Russian elections: why Putin wins

For many Russian citizens who gave their votes for the future presidential candidates on Sunday as well as for most of international audience the result of the Russian elections has come to no surprise. However, the re-election of Vladimir Putin has risen a lot of controversies in the international media. While some experts believe the elections had been fabricated, independent international observers who were monitoring the elections process say exactly the opposite.

Among the new members of the international observation delegation were the representatives from Abkhazia. They shared their fresh and unambiguous impression from the election process. According to Astamur Logua, Abkhazia’s Parliamentary Deputy, the entire election process met the international standards and was perfectly organized. He also added that voters who mostly came with their families and children were very cheerful and friendly while the atmosphere at the voting stations was quite festive. The observers from the Italian “North League” party mentioned that all international observers had been provided with all the necessary facilities required to perform their work including the free access to all the voting stations, non-stop support from the organizers etc.

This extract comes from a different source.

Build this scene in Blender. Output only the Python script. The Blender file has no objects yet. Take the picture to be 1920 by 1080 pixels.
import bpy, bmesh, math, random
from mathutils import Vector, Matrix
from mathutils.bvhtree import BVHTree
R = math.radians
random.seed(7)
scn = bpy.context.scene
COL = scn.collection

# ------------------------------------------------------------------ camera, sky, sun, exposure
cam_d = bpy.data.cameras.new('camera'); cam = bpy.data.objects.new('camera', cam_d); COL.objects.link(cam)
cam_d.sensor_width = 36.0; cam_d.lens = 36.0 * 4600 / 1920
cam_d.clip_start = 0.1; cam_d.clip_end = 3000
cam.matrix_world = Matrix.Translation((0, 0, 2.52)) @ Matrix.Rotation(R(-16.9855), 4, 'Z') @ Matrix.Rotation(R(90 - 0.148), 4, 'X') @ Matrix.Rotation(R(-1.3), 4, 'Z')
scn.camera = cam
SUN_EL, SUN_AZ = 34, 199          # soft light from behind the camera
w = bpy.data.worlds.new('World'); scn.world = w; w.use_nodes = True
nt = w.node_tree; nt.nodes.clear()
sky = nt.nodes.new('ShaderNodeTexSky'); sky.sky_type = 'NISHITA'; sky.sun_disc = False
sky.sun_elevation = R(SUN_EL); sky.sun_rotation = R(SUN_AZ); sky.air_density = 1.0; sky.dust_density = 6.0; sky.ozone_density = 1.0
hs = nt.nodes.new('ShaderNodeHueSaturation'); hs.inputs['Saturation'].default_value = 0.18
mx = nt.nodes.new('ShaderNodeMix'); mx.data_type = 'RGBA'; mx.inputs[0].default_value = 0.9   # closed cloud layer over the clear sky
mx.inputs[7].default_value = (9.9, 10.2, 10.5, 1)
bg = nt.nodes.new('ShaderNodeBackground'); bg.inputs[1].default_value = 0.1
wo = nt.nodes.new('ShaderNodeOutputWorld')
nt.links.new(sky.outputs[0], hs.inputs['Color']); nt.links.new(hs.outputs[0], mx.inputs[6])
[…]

But what mystifies the international community the most is perhaps the conscious vote for Putin of most of the Russian citizens. Despite the “authoritative” style of the Putin’s policy, as how most of the Western media describe it, many young Russians along with the senior citizens preferred the Putin’s candidacy to a young opposition leader Ksenia Sobchak. Why did it happen? Many Russian people still clearly remember the tough 1990s, when Boris Yeltsin came to the power and proclaimed the change. It was then when many Russian people were left jobless overnight while others got fabulously wealthy. It was also the time when most of financial and trade deals not recorded and the proclaimed legalized government still reminded a sort of anarchy. When Putin came into power things got stabilized. Russian companies and industries started to thrive again while Russian people could afford buying cars, homes and have a better standard of living.

Moreover, the example of Ukraine Revolution and the Arab Spring has taught the Russians a lesson: when it comes to the West’s interference into a sovereign government system and the West’s support of the opposition the outcome might be very disastrous for a single nation. Considering the multiple attempts of the West to destabilize the Russian legislative system including the latest case of Sergey Skripal’s poisoning the support of the Russian opposition could hardly have been massive for the Russians care about their national values, culture and traditions and remember the lessons the history has taught them.